A party source said: “Keir said he was taking full responsibility for the result of the elections – and he said we need to change.
“That means change how we run our campaigns in the future. Angela will continue to play a senior role in Keir’s team.”
In an interview with Sky News, shadow schools minister Wes Streeting denied reports he had been offered Ms Rayner’s former role of chairman as part of Sir Keir’s shake-up plans.
Despite the overhaul at the top, Ms Rayner will remain as deputy leader, having been elected to the post by party members.
Prominent figures on the left of the party hit out her treatment, with former shadow chancellor John McDonnell calling it a “cowardly avoidance of responsibility” by the leader.
Clive Lewis, another MP from the left-wing of the party, branded the situation a “mess”.

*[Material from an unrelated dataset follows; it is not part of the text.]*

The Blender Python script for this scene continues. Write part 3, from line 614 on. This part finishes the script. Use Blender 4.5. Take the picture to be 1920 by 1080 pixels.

Former health secretary Mr Burnham, meanwhile, did not close the door on the possibility of becoming the next Labour leader in interviews after his Greater Manchester victory, saying he would entertain the idea “in the distant future”.
As well as the shock defeat in Hartlepool, Labour had a net loss of six councils and more than 200 seats in the local elections, ceding Harrow in Essex to the Tories and losing overall control in Durham in the process.
The party also failed to topple Tory mayoral incumbents in the Tees Valley and the West Midlands, although did produce surprise victories in the West of England and the Cambridgeshire and Peterborough mayoral contests, along with comfortable wins in Greater Manchester and the Liverpool City Region.
Richard Burgon MP, former shadow justice secretary and prominent left-wing critic, has called for a “special party conference” to produce a plan to reverse Labour’s polling fortunes in the aftermath of the losses.